Multitouch and Microsoft

The product manager for Windows 7 recently demoed its multitouch features. The video is over at The Inquirer.
ms_mt_w7

The most positive thing about having a quickly animated globe was that the demo showed that you select a small part of a large database of information very quickly. I’m not sure what the value of rotating that view was.

Corel added some large icons and a single twist feature in a photo album. The software didn’t seem to respond to any kind of gestures – the touch was simulating a mouse only. The page turn looked unnatural and inhuman. The photo twist could have been achieved using a mouse in conjunction with a modifier key.

There were no cues to show what features responded to multitouch, and the content didn’t seem very directly manipulatable.

It would have been much more interesting if the demo had shown that you can use both hands to grab lots of pictures at a time and drag them to your album. Why drag one by one if you have a multi-touch screen? It is likely that Corel doesn’t have the engineering skills or resources to make this happen yet.

The most telling aspect was that this product manager sounded like he was walking on a tightrope – staying very close to the demo line and worried that at any moment he would fall off. To switch metaphors, it sounded as if he was worried that a kid would pipe up that the Emperor has no clothes.

This sort of demo makes it seem that Microsoft would rather some other software company shows them the way, so they can implement a version that is good enough for the majority.
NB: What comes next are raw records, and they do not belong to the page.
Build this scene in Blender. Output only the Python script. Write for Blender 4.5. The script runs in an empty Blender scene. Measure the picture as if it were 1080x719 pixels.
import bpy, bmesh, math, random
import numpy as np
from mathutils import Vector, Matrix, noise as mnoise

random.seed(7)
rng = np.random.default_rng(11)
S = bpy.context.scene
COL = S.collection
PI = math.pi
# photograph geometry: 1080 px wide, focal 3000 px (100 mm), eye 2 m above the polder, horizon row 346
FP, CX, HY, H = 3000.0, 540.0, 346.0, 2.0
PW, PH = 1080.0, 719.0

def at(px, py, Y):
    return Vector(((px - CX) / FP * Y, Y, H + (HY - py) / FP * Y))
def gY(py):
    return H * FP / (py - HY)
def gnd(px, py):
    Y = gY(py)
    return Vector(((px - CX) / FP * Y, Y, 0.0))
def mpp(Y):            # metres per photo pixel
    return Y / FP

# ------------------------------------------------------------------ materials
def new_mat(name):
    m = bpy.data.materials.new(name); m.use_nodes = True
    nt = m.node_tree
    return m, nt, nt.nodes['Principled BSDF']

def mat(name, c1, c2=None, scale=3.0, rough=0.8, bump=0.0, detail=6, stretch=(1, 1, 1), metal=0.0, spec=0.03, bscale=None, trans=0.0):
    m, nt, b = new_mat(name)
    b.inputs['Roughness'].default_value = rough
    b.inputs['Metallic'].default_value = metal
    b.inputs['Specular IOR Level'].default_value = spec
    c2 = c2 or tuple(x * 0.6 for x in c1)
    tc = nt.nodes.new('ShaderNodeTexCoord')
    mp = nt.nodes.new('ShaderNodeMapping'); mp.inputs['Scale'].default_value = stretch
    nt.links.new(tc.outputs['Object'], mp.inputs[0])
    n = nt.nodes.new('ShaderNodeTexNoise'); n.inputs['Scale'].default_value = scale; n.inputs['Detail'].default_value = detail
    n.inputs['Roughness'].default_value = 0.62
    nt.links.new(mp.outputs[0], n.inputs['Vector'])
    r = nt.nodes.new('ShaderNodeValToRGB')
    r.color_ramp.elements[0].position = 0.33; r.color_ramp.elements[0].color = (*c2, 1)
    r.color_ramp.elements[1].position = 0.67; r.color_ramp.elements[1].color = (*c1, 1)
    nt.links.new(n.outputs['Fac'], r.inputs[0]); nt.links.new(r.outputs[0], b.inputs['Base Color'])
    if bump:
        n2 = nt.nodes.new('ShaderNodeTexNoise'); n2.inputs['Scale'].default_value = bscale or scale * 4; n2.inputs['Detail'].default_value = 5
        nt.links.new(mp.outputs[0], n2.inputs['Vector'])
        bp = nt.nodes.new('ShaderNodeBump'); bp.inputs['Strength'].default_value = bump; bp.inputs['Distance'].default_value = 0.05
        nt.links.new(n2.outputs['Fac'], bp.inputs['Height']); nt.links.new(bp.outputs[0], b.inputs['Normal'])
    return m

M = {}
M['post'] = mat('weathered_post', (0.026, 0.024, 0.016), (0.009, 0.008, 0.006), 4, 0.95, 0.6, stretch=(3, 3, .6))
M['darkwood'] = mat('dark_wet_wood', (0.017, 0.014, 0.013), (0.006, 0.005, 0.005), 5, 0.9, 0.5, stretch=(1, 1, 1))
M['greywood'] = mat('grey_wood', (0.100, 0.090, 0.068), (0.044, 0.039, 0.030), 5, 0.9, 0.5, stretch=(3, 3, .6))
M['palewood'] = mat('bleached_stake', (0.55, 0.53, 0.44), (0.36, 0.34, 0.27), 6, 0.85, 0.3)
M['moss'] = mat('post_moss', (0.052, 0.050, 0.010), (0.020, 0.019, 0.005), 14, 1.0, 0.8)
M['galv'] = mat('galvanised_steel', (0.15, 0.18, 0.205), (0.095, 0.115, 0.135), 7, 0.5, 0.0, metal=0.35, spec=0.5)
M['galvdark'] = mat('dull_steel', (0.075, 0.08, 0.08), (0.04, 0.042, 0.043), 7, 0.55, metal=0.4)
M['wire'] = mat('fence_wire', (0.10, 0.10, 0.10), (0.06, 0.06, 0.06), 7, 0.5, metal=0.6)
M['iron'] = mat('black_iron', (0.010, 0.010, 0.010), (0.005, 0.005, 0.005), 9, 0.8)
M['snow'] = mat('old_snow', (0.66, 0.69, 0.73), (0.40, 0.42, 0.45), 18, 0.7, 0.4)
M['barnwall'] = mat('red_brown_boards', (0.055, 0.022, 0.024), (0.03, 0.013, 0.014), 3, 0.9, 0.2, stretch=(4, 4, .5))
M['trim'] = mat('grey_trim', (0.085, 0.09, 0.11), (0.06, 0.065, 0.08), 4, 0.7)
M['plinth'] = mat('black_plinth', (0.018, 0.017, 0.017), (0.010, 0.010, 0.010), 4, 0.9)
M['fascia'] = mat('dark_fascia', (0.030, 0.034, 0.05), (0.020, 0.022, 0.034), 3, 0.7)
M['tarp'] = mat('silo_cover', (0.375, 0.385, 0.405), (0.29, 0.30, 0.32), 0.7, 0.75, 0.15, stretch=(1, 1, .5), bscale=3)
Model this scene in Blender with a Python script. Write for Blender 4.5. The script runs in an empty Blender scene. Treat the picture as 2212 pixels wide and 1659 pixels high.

The history of computing so far shows that it is better to wait for others to innovate for the 20% thought leaders, so you can implement for the other 80%.

After seeing that video, you might get the idea that Microsoft have no chance, and they need to wait for Apple to come along and show them how it’s done so they can rip it off and sell it in Windows 7.X. It turns out that Microsoft have been doing interesting research on the subject and have been coming up with some useful principles.

Here is a better video featuring Microsoft Surface’s manager talking at a Microsoft developer event back in March about how to design software for multitouch and Natural User Interfaces:
ms_nui

He says why Office doesn’t run multi-touch, why tapping the screen isn’t the same as touching the screen, how form factor is a big problem, the danger of ‘ghost contacts’ and how Wacom came up with a key ergonomic improvement. Fun fact: Microsoft’s Surface product can detect 52 different touches at the same time. Amongst the highlights, he outlines five design principles and contrasts them with older systems:

ms_nui_5

You use Command Line Interfaces to manipulate text.
They are based on recall, you must direct them, there are many paths through the system to get to the many very specific commands you might want to use, your keyboard commands are words that perform operations on disconnected data, they are static.

You use Graphical User Interfaces to manipulate graphics
They are based on recognition, you can explore them, there are fewer routes you need to take and you have different ways to getting the system to do what you want, you control a mouse that acts as your agent to manipulate graphics, they are responsive.

You use Natural User Interfaces to manipulate objects.
They should be based on intuition, the correct tools are made available for each context, fewer methods to quickly achieve what you want to get done, you directly manipulate, they are evocative.

Check out the video, it’ll give you a much better idea of what multitouch away from iPhones might be like.